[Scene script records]
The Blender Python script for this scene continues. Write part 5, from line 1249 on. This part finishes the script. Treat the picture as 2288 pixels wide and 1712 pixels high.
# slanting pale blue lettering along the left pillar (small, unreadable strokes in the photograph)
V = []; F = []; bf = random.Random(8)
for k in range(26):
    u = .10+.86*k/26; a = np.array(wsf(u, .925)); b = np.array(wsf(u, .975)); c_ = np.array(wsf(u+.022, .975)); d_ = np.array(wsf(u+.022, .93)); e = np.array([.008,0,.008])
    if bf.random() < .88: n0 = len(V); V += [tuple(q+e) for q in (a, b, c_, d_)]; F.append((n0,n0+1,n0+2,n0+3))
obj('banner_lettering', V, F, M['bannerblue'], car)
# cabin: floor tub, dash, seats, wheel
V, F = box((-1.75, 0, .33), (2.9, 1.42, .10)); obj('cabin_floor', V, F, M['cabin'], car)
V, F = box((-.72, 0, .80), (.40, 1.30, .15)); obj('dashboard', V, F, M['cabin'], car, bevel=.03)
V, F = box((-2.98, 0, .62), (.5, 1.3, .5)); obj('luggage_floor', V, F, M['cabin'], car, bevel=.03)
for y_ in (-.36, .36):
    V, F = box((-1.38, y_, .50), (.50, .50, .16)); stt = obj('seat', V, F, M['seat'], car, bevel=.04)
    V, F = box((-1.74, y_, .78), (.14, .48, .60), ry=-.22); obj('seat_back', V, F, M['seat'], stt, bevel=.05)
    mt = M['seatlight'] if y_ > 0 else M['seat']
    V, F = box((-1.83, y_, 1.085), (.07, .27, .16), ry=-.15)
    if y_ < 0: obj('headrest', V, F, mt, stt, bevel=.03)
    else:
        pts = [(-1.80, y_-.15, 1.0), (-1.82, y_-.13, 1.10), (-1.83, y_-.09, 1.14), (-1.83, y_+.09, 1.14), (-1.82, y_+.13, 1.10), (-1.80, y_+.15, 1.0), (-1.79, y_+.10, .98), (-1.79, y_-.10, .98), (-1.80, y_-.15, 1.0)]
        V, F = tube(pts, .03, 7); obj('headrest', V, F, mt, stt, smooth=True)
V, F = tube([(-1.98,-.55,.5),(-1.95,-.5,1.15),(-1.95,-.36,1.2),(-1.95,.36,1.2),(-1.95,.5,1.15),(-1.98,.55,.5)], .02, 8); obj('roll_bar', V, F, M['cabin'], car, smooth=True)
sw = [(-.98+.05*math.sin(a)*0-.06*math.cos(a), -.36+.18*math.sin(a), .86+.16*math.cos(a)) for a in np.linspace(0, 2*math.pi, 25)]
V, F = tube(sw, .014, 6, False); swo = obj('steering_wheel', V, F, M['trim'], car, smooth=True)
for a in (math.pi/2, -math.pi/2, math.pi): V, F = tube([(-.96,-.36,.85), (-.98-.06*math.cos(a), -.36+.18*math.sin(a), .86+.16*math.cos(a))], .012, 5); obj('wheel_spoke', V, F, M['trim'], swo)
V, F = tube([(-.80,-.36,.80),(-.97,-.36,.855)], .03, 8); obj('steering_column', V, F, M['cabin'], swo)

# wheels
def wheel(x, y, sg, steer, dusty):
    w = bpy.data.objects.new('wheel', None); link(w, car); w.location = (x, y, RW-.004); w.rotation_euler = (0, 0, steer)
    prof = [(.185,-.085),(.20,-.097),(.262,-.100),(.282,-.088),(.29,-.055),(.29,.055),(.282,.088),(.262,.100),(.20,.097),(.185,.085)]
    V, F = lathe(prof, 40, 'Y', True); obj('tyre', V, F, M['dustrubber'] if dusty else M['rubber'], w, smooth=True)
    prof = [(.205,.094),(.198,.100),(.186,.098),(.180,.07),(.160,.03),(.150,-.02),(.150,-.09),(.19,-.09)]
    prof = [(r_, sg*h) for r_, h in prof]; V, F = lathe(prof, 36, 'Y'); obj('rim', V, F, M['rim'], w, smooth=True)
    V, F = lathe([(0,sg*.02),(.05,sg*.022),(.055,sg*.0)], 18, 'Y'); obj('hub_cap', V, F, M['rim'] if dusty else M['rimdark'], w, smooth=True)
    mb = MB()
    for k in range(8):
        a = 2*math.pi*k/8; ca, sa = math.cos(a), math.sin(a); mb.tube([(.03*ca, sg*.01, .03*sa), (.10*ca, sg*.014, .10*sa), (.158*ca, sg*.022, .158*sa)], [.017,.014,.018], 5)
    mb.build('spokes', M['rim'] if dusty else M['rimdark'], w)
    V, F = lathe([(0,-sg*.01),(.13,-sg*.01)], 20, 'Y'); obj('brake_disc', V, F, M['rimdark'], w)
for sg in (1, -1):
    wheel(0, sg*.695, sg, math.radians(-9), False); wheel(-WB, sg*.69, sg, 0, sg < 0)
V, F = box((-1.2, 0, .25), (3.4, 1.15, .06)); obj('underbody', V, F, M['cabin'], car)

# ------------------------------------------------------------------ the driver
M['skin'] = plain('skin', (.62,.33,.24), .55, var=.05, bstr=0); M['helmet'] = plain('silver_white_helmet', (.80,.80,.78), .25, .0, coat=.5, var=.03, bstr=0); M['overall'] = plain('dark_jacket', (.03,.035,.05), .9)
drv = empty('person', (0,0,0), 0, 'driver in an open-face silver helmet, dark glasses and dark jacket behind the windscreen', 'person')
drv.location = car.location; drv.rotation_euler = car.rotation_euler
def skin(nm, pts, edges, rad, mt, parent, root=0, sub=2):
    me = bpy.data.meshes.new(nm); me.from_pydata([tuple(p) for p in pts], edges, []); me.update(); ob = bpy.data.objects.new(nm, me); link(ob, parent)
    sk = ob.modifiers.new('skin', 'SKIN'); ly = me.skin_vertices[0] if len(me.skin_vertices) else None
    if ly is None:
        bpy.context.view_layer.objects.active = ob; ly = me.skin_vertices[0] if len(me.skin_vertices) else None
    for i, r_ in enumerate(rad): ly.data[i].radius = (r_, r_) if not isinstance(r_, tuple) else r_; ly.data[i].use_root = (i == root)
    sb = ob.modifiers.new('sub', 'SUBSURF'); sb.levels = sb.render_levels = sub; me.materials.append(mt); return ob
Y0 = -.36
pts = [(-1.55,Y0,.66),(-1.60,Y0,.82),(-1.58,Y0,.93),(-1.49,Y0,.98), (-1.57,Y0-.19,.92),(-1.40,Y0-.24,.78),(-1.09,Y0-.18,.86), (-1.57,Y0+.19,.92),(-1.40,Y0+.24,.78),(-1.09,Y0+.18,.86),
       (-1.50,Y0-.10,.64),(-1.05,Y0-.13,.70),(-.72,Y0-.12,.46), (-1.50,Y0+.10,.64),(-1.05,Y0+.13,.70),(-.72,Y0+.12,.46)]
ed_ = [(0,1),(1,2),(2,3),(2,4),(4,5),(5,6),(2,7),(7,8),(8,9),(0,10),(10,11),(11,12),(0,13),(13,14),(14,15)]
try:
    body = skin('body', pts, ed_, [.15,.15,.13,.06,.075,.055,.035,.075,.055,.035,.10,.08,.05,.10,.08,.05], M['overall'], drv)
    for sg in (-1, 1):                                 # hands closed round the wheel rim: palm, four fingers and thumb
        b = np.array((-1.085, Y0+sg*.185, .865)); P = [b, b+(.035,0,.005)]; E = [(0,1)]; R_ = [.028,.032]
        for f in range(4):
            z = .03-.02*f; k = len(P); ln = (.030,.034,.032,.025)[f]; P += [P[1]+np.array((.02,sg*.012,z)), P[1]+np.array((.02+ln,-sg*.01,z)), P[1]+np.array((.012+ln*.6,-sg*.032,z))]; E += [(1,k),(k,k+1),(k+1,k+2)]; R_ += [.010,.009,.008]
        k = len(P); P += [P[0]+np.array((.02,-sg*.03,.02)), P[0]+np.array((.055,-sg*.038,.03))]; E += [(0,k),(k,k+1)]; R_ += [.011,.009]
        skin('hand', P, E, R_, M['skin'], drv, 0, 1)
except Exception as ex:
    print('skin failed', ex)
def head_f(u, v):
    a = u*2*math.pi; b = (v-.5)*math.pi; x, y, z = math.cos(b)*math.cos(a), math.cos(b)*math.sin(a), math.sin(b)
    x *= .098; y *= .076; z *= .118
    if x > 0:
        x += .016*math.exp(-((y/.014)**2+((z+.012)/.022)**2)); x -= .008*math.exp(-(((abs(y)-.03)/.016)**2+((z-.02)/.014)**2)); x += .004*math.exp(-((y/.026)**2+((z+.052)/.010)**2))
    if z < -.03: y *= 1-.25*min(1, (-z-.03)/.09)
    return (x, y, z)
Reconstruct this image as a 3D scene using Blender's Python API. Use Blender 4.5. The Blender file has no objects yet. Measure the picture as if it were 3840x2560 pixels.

Stated exercise => Go through the records. Copy each line where "pixels" appears.

Response =>
The Blender Python script for this scene continues. Write part 5, from line 1249 on. This part finishes the script. Treat the picture as 2288 pixels wide and 1712 pixels high.
Reconstruct this image as a 3D scene using Blender's Python API. Use Blender 4.5. The Blender file has no objects yet. Measure the picture as if it were 3840x2560 pixels.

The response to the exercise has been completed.